## EXERCISE AIM
Copy out all lines where "starting" appears.

## GIVEN MATERIAL
——

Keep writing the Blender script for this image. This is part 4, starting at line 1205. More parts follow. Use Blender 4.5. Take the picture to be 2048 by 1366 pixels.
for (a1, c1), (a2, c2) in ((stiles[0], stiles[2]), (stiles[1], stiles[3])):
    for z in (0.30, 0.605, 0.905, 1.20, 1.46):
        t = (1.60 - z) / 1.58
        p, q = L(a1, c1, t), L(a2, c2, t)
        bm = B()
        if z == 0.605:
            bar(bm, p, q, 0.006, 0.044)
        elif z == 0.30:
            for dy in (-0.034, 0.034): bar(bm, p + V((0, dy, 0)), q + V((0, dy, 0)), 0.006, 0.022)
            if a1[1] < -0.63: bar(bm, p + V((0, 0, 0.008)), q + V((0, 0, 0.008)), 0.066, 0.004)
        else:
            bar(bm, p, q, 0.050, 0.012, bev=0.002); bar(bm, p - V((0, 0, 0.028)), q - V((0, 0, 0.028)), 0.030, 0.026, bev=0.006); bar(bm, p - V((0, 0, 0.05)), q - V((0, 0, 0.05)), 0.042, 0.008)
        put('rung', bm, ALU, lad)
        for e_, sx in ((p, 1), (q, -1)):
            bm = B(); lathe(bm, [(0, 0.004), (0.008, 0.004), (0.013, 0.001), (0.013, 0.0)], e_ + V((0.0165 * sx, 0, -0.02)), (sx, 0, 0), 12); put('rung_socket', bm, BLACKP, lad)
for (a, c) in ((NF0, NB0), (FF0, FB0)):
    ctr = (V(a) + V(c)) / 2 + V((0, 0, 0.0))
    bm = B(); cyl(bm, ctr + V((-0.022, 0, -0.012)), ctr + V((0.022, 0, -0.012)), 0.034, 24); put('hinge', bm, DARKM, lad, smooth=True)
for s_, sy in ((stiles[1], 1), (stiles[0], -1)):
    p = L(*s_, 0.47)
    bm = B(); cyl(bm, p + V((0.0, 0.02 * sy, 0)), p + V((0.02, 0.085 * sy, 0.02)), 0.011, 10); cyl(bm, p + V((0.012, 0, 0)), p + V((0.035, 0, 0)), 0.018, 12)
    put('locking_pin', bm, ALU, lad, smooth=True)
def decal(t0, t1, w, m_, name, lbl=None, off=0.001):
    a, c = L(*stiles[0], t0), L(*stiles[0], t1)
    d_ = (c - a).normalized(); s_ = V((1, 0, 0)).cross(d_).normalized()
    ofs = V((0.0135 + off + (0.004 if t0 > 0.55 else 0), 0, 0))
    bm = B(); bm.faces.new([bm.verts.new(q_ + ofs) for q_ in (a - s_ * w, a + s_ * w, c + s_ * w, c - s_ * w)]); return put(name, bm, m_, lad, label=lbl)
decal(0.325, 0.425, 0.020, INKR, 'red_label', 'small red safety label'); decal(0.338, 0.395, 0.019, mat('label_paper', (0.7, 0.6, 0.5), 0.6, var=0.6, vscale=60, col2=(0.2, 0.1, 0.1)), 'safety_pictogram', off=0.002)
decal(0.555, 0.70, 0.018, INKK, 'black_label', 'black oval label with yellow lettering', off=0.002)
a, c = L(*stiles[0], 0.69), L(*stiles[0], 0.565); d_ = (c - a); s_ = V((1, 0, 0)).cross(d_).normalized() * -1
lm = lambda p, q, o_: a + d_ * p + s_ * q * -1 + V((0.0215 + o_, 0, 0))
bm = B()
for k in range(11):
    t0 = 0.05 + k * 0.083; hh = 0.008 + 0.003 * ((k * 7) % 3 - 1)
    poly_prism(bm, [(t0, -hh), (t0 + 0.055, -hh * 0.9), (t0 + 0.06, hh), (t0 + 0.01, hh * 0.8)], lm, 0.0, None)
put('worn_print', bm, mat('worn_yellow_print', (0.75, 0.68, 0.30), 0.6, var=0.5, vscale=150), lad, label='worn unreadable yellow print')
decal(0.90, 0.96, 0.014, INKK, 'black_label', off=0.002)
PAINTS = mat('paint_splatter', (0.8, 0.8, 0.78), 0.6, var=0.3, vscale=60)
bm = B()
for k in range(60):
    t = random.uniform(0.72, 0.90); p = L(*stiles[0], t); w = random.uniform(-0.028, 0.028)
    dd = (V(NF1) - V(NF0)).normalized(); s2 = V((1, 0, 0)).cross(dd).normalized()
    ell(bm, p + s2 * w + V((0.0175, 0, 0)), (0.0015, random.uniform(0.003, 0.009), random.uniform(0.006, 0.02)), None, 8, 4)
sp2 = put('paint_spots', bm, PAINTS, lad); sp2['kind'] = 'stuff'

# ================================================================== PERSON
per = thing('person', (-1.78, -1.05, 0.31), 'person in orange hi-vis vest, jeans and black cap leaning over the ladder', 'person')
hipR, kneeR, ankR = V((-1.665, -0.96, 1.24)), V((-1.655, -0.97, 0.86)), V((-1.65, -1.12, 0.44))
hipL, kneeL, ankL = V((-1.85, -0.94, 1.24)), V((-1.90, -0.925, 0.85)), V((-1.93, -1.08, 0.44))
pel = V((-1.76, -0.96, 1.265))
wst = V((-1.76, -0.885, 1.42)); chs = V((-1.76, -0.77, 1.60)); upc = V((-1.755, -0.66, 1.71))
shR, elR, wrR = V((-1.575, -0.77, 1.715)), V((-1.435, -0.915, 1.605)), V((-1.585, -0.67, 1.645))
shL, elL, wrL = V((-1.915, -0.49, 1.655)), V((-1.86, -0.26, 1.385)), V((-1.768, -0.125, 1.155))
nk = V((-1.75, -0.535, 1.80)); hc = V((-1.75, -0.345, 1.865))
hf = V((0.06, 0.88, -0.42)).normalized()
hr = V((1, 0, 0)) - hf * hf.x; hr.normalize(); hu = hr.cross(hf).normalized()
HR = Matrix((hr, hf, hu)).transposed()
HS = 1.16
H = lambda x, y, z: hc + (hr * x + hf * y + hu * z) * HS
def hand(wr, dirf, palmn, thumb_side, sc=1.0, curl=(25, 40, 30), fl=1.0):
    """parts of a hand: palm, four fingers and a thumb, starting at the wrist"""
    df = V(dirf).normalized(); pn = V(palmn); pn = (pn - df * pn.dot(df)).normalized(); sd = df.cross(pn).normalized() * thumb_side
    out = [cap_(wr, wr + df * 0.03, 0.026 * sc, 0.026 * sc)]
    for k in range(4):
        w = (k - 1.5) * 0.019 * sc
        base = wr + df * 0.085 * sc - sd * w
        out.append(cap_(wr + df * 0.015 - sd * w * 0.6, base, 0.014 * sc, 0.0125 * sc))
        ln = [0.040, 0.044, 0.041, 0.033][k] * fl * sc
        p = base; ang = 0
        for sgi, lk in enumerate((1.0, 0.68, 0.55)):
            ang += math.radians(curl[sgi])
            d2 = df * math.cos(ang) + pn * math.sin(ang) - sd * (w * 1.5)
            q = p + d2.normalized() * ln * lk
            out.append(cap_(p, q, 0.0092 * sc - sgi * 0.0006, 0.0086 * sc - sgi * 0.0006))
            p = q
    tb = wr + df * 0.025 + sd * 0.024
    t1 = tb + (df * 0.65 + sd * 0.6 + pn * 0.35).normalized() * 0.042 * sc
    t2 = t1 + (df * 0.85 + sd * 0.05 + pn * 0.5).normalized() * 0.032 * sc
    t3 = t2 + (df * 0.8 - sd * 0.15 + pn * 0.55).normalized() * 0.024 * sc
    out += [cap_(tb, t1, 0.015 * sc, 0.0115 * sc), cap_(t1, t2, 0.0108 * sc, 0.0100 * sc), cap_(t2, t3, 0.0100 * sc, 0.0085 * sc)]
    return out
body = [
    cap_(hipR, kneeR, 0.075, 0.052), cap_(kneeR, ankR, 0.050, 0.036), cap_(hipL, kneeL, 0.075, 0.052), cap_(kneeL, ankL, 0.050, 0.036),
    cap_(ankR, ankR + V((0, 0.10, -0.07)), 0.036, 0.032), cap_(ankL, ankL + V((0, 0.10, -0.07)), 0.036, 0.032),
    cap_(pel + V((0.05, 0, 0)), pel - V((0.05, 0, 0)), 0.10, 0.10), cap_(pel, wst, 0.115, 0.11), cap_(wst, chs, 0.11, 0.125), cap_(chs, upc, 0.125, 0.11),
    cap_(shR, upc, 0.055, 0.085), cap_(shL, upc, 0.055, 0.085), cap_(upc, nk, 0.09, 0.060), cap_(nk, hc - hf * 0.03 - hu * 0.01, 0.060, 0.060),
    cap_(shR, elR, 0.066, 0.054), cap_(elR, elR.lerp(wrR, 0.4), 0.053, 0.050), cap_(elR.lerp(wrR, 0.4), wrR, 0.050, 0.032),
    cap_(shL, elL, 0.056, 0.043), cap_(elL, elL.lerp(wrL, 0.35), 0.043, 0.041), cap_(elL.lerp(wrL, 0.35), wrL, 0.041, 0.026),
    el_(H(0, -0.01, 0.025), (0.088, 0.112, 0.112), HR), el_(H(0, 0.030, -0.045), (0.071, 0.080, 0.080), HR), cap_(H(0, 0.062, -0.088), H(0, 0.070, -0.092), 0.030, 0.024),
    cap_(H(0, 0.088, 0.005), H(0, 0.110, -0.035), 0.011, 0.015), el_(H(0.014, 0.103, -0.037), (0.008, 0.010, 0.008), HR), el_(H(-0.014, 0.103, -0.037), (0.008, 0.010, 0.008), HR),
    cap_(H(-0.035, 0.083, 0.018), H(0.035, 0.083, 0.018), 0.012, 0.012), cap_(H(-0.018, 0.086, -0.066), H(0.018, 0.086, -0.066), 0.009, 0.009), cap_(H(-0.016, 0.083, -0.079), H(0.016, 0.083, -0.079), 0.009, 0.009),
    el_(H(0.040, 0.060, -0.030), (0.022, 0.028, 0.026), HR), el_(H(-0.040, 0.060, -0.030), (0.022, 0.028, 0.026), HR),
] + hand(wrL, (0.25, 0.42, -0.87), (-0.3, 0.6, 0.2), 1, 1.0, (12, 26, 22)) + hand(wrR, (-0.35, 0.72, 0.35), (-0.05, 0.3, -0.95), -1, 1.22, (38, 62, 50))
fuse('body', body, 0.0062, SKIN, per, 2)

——

## WORKED SOLUTION
Keep writing the Blender script for this image. This is part 4, starting at line 1205. More parts follow. Use Blender 4.5. Take the picture to be 2048 by 1366 pixels.
    """parts of a hand: palm, four fingers and a thumb, starting at the wrist"""